While a lot of people share Wambach’s desire to see Klinsmann sacked, many took her comments as xenophobic, including TV analyst and former USMNT star Eric Wynalda.

“When Abby Wambach went there with the foreign route, that struck a nerve with a lot of people,’’ Wynalda said. “That’s going against the very fabric of what our nation is. The United States is a collection of different cultures and ethnic backgrounds, and you have got to embrace it. That should be a massive advantage to us, not a hindrance.”

Current US player Mix Diskerud – whose father is Norwegian and who grew up primarily in Norway – offered a more pointed response:

Wow Abby,

I guess there are pros and cons in limiting the base for selection.

You have just singled out a few of us. But why? Why are we your single oddballs?

Think about who you try to disenfranchise. Because if you see us as the group to disenfranchise, then at least let it be known who we are.

Stats and history will show – “our group” has more than others produced volunteer and defending soldiers for what, by us, is willingly chosen and gathered to be worth protecting: Your nation.

Wish you would accept it as ours too.

I know we’re not quite equal. From “your group of people” the country’s Commander in Chief need to be selected. However, other than that – you and I share something not unique, but constitutionally earned, a birthright to defend this nation as an American. Wherever we go. Led by whoever has earned, by democratic process, his/her right to lead, on or off the field, in peace, in war, in practice, or in any other kind of pursuit of your happiness.

Enjoy your retirement. But stay active. We all need you. Oddballs or not.

Diskerud is right, about both the US and the USMNT specifically. As a culture we’re almost all immigrants, and the history of the men’s program is rife with players who were born and raised abroad. What Klinsmann has done isn’t new, even if he has taken it to a new level. And the strategy is hardly cynical or sinister – most of these players are the children of US military personnel living in Germany.

Did Abby mean to go all Donald Trump on the USMNT?

I don’t know Wambach and I can’t read minds (especially just by hearing a podcast), but I suspect she didn’t quite say what she meant to. Just a guess, but we’ve never had any reason to suspect her of xenophobia before. I imagine the point she was trying, however inelegantly, to make is one most diehard American soccer fans would largely agree with.

If I had a time machine, I’d go back a few days and hand her a different set of talking points, and it would go something like this.

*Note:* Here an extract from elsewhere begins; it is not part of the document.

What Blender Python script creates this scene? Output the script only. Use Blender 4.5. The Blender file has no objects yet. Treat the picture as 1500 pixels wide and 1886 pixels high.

Bill, if I could change one thing about the US soccer program I’d redouble our efforts on developing the youth system here in the states.

Right now we benefit from the inclusion in the team of Americans who were born and raised abroad – players like Fabian Johnson, who’s fantastic, and Jermaine Jones, who was as responsible as anyone on the team for the fact that we advanced to the knockout stages in the last World Cup. This is how the US team has always been and it’s perfectly consistent with who we are as a melting pot culture. It’s a strength that the US has that very few other nations around the world enjoy.

That said, we’re never going to become an elite footballing nation until we develop a youth system that consistently produces elite, world-class players here at home. We can’t only rely on Americans who grew up in Germany or Norway or Italy or elsewhere in Europe because we can’t control that pipeline and we can’t insure that these kids are getting the best training available. Instead, we need to reach the point where a kid growing up in Colorado or Massachusetts or Kansas can be the greatest striker in the world. We have to be producing attacking midfielders who can terrorize La Liga. We have a population of over 300 million, and it’s not unreasonable to ask that our youth systems generate Ballon d’Or candidates year in and year out. I think that has to be our goal – to maximize both American talent growing up abroad and our domestic development system.

Jurgen has done a wonderful job recruiting these guys from Germany, where he has a strong personal network, but he simply has not done a good enough job domestically. When we think about his future as the team’s coach and technical director, this is the single issue we have to look at the hardest.

This addresses the issue I think she’s concerned with and it does so in a way that keeps the spotlight focused on the importance of talent development in the US while avoiding anything that smells even a little bit like it’s anti-foreigner.

Or I could be wrong. As I say, I don’t know Wambach and maybe she did intend her remarks to be exactly what Wynalda, Diskerud and a host of others are criticizing her for. If so, what I have above is what she ought to be thinking and saying, and most importantly, it’s an extremely fair critique of Klinsman, who has not to date done as well as we might have hoped.